Les parties ont été régulièrement averties du jour de l'audience.
Ont été entendus au cours de l'audience publique :
- le rapport de Mme Sabrina Ladoire,
- les conclusions de M. Guillaume de La Taille Lolainville, rapporteur public,
- et les observations de MeA..., représentant l'office public de l'habitat de Périgueux.
Considérant ce qui suit :
1. L'office public de l'habitat de Périgueux, qui exerce une activité de gestion d'une offre de logements pour les familles aux revenus modestes et une activité de promoteur pour la construction de logement sociaux, s'est acquitté de la taxe sur les salaires au titre des années 2010 à 2012, laquelle a été calculée à partir d'un rapport d'assujettissement de 100%. Il a sollicité une remise partielle de cette taxe en faisant valoir que les livraisons à soi-même d'immeubles taxables à la taxe sur la valeur ajoutée devaient être intégrées au dénominateur du rapport d'assujettissement à la taxe sur les salaires, rapport corrigé respectivement de 75%, 76% et 99% au titre de ces années. Le pôle de contrôle et d'expertise de Périgueux a prononcé, le 18 septembre 2013, une décision de rejet et a maintenu un rapport d'assujettissement de 100%. Par un jugement n° 1303725 du 11 décembre 2014, le tribunal administratif de Bordeaux lui a accordé la restitution des cotisations de taxe sur les salaires acquittées au titre des années 2010, 2011 et 2012 à hauteur, respectivement, de 11 422 euros, 32 745 euros et 1 612 euros, en estimant que les livraisons à soi-même devaient être prises en compte pour le calcul du rapport d'assujettissement à la taxe sur les salaires, et qu'une livraison à soi-même devait être considérée comme un " produit " au sens des dispositions de l'article 231-1 du code général des impôts. Le ministre des finances et des comptes publics relève appel de ce jugement.
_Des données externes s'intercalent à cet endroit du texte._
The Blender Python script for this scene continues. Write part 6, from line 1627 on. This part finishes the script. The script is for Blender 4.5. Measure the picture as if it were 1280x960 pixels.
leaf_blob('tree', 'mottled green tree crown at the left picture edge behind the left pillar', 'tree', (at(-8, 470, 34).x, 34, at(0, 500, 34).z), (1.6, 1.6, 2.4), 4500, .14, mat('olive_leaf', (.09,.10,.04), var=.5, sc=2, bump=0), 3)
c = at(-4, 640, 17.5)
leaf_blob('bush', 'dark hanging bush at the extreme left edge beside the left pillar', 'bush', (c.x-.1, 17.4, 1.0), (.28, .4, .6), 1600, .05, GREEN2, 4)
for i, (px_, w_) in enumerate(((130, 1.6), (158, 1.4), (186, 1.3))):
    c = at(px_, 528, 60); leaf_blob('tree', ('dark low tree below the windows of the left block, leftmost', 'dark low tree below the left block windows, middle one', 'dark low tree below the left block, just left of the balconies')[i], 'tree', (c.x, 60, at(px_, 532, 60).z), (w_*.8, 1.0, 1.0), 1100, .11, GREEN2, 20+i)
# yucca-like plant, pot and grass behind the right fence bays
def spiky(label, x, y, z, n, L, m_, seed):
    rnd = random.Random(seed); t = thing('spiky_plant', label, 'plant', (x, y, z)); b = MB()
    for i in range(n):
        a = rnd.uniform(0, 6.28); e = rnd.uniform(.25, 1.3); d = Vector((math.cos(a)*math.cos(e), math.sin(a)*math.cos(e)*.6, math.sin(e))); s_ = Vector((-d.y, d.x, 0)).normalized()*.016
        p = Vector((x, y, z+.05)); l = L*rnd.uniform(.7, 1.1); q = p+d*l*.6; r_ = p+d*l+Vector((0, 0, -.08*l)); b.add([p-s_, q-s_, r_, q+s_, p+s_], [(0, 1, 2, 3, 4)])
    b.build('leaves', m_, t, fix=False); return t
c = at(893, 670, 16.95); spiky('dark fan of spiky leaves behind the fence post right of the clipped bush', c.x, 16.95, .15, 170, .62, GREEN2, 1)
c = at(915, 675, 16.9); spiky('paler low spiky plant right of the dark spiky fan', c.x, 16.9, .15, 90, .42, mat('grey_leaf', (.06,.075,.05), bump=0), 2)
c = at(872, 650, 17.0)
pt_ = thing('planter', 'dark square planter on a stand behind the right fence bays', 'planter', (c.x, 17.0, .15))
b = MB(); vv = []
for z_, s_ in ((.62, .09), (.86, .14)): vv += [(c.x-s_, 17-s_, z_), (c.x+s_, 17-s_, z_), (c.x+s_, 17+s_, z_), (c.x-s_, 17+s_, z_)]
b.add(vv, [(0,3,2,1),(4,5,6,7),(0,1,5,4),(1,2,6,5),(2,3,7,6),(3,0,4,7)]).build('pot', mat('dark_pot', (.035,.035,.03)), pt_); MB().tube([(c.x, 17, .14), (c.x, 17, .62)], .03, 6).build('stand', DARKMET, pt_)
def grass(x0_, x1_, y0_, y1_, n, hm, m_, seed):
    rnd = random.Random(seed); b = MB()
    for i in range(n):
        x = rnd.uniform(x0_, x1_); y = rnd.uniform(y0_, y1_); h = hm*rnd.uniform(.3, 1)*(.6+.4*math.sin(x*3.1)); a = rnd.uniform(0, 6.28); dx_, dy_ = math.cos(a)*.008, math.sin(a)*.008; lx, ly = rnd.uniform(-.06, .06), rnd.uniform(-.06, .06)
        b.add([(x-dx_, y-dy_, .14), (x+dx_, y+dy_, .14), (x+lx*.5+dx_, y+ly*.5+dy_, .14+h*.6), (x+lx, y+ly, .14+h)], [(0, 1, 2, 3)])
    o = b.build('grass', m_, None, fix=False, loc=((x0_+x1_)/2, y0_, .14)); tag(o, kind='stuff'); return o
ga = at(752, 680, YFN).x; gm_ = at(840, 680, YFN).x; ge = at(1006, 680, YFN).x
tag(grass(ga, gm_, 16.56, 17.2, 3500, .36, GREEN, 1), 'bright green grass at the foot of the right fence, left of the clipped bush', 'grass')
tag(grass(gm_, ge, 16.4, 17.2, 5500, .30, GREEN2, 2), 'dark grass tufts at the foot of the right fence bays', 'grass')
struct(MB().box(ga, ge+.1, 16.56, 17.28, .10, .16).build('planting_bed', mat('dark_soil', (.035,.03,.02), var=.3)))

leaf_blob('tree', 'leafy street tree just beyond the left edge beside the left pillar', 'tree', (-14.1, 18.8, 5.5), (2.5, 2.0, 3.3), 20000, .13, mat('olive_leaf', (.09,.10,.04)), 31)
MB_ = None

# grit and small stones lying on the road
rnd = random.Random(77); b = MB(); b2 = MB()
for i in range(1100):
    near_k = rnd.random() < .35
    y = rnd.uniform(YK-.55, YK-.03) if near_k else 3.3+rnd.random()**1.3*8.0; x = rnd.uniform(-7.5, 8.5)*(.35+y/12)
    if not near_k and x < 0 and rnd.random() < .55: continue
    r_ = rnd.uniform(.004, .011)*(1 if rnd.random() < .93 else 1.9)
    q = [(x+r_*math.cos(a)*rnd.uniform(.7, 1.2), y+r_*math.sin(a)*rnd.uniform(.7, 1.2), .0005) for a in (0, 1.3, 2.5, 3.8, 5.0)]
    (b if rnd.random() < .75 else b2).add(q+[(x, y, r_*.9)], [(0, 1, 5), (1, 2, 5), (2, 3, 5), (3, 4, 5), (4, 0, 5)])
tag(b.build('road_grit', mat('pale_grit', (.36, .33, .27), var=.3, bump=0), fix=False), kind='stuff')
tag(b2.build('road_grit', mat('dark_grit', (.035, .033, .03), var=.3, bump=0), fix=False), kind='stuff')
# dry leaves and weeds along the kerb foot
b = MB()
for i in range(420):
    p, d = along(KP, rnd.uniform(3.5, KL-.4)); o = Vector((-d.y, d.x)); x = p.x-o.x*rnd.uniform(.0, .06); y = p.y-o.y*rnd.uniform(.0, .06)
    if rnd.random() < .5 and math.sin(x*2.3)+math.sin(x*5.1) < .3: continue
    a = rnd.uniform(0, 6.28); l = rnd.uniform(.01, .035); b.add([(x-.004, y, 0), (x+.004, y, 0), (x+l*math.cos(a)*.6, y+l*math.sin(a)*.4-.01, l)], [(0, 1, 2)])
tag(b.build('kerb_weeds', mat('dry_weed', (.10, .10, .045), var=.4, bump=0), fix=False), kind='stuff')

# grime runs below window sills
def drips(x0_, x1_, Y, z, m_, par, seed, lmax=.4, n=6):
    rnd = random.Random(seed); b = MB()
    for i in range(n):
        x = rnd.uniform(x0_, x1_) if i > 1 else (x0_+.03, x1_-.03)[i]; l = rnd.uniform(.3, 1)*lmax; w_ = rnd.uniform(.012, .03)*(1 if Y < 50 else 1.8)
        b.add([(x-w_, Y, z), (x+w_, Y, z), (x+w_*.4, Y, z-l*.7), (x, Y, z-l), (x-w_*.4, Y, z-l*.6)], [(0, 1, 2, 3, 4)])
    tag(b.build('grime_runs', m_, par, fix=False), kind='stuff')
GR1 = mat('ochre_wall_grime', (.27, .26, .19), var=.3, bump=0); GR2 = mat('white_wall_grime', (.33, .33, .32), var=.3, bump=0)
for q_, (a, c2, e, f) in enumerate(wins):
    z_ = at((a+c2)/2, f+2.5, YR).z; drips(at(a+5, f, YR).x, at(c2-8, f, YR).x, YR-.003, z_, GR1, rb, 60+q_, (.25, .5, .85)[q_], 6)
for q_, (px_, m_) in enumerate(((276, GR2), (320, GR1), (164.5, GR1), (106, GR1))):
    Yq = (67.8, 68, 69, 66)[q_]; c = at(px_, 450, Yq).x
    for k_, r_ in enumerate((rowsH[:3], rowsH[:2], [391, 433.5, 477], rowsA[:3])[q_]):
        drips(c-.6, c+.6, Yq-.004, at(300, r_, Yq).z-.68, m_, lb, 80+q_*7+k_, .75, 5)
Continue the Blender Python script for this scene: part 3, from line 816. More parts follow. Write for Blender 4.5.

Sur le bien-fondé des impositions litigieuses :
2. Aux termes du 1 de l'article 231 du code général des impôts, dans sa rédaction alors en vigueur : " Les sommes payées à titre de rémunérations sont soumises à une taxe sur les salaires égale à 4,25 % de leur montant (...). L'assiette de la taxe due par ces personnes ou organismes est constituée par une partie des rémunérations versées, déterminée en appliquant à l'ensemble de ces rémunérations le rapport existant, au titre de cette même année, entre le chiffre d'affaires qui n'a pas été passible de la taxe sur la valeur ajoutée et le chiffre d'affaires total. Le chiffre d'affaires qui n'a pas été assujetti à la taxe sur la valeur ajoutée en totalité ou sur 90 p. 100 au moins de son montant, ainsi que le chiffre d'affaires total mentionné au dénominateur du rapport s'entendent du total des recettes et autres produits, y compris ceux correspondant à des opérations qui n'entrent pas dans le champ d'application de la taxe sur la valeur ajoutée. Le chiffre d'affaires qui n'a pas été passible de la taxe sur la valeur ajoutée mentionné au numérateur du rapport s'entend du total des recettes et autres produits qui n'ont pas ouvert droit à déduction de la taxe sur la valeur ajoutée./ (...) ". En vertu de l'article 257 du même code, dans sa rédaction applicable aux impositions en litige : " Sont également soumis à la taxe sur la valeur ajoutée : / (...) 7° Les opérations concourant à la production ou à la livraison d'immeubles. (...) / 1. Sont notamment visés :/ (...) c) Les livraisons à soi-même d'immeubles. (...) ".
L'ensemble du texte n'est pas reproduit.